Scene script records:
------------------------------------------------------------------------

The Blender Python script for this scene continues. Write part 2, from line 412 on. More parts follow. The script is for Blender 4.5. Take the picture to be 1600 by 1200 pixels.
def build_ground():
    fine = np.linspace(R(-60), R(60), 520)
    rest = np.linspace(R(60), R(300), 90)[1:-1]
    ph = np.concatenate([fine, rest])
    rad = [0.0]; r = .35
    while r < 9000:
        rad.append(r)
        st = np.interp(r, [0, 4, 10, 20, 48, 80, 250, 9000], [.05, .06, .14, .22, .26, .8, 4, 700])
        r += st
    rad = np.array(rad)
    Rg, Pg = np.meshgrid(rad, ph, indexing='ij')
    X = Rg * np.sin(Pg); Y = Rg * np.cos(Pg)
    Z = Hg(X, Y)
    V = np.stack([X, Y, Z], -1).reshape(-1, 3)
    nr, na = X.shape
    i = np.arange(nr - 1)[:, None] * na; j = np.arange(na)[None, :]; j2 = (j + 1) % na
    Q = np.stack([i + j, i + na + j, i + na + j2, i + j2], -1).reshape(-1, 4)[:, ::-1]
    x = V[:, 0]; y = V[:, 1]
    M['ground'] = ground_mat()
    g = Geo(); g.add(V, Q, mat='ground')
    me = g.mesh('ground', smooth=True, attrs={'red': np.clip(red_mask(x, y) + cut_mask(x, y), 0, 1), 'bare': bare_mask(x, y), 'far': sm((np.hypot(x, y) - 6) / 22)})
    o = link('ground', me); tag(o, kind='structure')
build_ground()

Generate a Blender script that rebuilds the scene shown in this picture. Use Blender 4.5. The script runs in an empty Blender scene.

------------------------------------------------------------------------

[What you will do] Return exactly the lines above from the line that has "M['ground'] = ground_mat()" through the line that has "np.clip(red_mask(x, y) +", inclusive, and nothing else.

[Exercise answer]
    M['ground'] = ground_mat()
    g = Geo(); g.add(V, Q, mat='ground')
    me = g.mesh('ground', smooth=True, attrs={'red': np.clip(red_mask(x, y) + cut_mask(x, y), 0, 1), 'bare': bare_mask(x, y), 'far': sm((np.hypot(x, y) - 6) / 22)})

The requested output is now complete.